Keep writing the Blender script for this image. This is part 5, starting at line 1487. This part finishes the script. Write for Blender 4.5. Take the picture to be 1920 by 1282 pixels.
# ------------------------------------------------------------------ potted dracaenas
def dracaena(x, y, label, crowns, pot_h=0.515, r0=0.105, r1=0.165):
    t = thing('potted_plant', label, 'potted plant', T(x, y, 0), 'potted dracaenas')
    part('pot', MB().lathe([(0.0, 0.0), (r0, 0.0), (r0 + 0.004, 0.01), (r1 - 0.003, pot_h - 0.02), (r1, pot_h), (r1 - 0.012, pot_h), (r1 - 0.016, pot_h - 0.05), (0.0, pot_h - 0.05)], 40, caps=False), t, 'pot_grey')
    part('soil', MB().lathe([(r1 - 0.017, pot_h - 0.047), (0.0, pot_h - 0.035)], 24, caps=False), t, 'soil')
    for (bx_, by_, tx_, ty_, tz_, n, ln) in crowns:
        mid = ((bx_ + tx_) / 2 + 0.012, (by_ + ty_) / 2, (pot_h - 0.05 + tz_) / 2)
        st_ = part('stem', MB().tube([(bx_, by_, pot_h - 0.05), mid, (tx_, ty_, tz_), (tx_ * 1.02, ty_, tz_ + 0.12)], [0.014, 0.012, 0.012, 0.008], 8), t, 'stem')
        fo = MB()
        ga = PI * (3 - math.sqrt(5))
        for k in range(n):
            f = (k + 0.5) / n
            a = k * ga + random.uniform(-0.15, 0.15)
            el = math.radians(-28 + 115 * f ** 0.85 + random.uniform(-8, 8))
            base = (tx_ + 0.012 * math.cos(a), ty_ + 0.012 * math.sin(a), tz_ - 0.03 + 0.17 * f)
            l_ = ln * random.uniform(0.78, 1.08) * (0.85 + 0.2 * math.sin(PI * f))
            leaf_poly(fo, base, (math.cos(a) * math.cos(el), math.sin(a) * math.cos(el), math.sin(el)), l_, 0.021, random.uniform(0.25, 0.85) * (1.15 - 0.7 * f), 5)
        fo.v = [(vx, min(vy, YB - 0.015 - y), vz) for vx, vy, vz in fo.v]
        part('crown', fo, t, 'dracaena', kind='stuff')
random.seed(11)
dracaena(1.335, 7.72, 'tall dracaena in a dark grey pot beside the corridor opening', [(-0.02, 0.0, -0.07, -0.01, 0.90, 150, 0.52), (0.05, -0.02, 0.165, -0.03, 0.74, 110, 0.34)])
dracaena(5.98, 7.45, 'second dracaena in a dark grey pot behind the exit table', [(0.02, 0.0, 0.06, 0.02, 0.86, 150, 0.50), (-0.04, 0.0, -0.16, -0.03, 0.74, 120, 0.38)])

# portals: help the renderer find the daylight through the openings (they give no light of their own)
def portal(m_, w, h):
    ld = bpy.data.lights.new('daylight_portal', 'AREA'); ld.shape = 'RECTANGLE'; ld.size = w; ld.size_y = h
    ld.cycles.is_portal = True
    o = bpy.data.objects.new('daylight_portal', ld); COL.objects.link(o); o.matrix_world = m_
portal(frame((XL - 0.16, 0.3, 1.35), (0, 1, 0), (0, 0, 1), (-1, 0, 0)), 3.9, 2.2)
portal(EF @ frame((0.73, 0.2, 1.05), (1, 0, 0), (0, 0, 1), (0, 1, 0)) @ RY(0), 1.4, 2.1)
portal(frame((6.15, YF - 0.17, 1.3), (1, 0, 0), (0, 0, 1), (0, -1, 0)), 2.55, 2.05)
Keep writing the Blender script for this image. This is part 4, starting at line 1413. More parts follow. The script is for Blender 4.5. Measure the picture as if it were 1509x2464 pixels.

=== Exercise objective ===
Reproduce the entire listing word for word.

=== Result ===
Keep writing the Blender script for this image. This is part 5, starting at line 1487. This part finishes the script. Write for Blender 4.5. Take the picture to be 1920 by 1282 pixels.
# ------------------------------------------------------------------ potted dracaenas
def dracaena(x, y, label, crowns, pot_h=0.515, r0=0.105, r1=0.165):
    t = thing('potted_plant', label, 'potted plant', T(x, y, 0), 'potted dracaenas')
    part('pot', MB().lathe([(0.0, 0.0), (r0, 0.0), (r0 + 0.004, 0.01), (r1 - 0.003, pot_h - 0.02), (r1, pot_h), (r1 - 0.012, pot_h), (r1 - 0.016, pot_h - 0.05), (0.0, pot_h - 0.05)], 40, caps=False), t, 'pot_grey')
    part('soil', MB().lathe([(r1 - 0.017, pot_h - 0.047), (0.0, pot_h - 0.035)], 24, caps=False), t, 'soil')
    for (bx_, by_, tx_, ty_, tz_, n, ln) in crowns:
        mid = ((bx_ + tx_) / 2 + 0.012, (by_ + ty_) / 2, (pot_h - 0.05 + tz_) / 2)
        st_ = part('stem', MB().tube([(bx_, by_, pot_h - 0.05), mid, (tx_, ty_, tz_), (tx_ * 1.02, ty_, tz_ + 0.12)], [0.014, 0.012, 0.012, 0.008], 8), t, 'stem')
        fo = MB()
        ga = PI * (3 - math.sqrt(5))
        for k in range(n):
            f = (k + 0.5) / n
            a = k * ga + random.uniform(-0.15, 0.15)
            el = math.radians(-28 + 115 * f ** 0.85 + random.uniform(-8, 8))
            base = (tx_ + 0.012 * math.cos(a), ty_ + 0.012 * math.sin(a), tz_ - 0.03 + 0.17 * f)
            l_ = ln * random.uniform(0.78, 1.08) * (0.85 + 0.2 * math.sin(PI * f))
            leaf_poly(fo, base, (math.cos(a) * math.cos(el), math.sin(a) * math.cos(el), math.sin(el)), l_, 0.021, random.uniform(0.25, 0.85) * (1.15 - 0.7 * f), 5)
        fo.v = [(vx, min(vy, YB - 0.015 - y), vz) for vx, vy, vz in fo.v]
        part('crown', fo, t, 'dracaena', kind='stuff')
random.seed(11)
dracaena(1.335, 7.72, 'tall dracaena in a dark grey pot beside the corridor opening', [(-0.02, 0.0, -0.07, -0.01, 0.90, 150, 0.52), (0.05, -0.02, 0.165, -0.03, 0.74, 110, 0.34)])
dracaena(5.98, 7.45, 'second dracaena in a dark grey pot behind the exit table', [(0.02, 0.0, 0.06, 0.02, 0.86, 150, 0.50), (-0.04, 0.0, -0.16, -0.03, 0.74, 120, 0.38)])

# portals: help the renderer find the daylight through the openings (they give no light of their own)
def portal(m_, w, h):
    ld = bpy.data.lights.new('daylight_portal', 'AREA'); ld.shape = 'RECTANGLE'; ld.size = w; ld.size_y = h
    ld.cycles.is_portal = True
    o = bpy.data.objects.new('daylight_portal', ld); COL.objects.link(o); o.matrix_world = m_
portal(frame((XL - 0.16, 0.3, 1.35), (0, 1, 0), (0, 0, 1), (-1, 0, 0)), 3.9, 2.2)
portal(EF @ frame((0.73, 0.2, 1.05), (1, 0, 0), (0, 0, 1), (0, 1, 0)) @ RY(0), 1.4, 2.1)
portal(frame((6.15, YF - 0.17, 1.3), (1, 0, 0), (0, 0, 1), (0, -1, 0)), 2.55, 2.05)
Keep writing the Blender script for this image. This is part 4, starting at line 1413. More parts follow. The script is for Blender 4.5. Measure the picture as if it were 1509x2464 pixels.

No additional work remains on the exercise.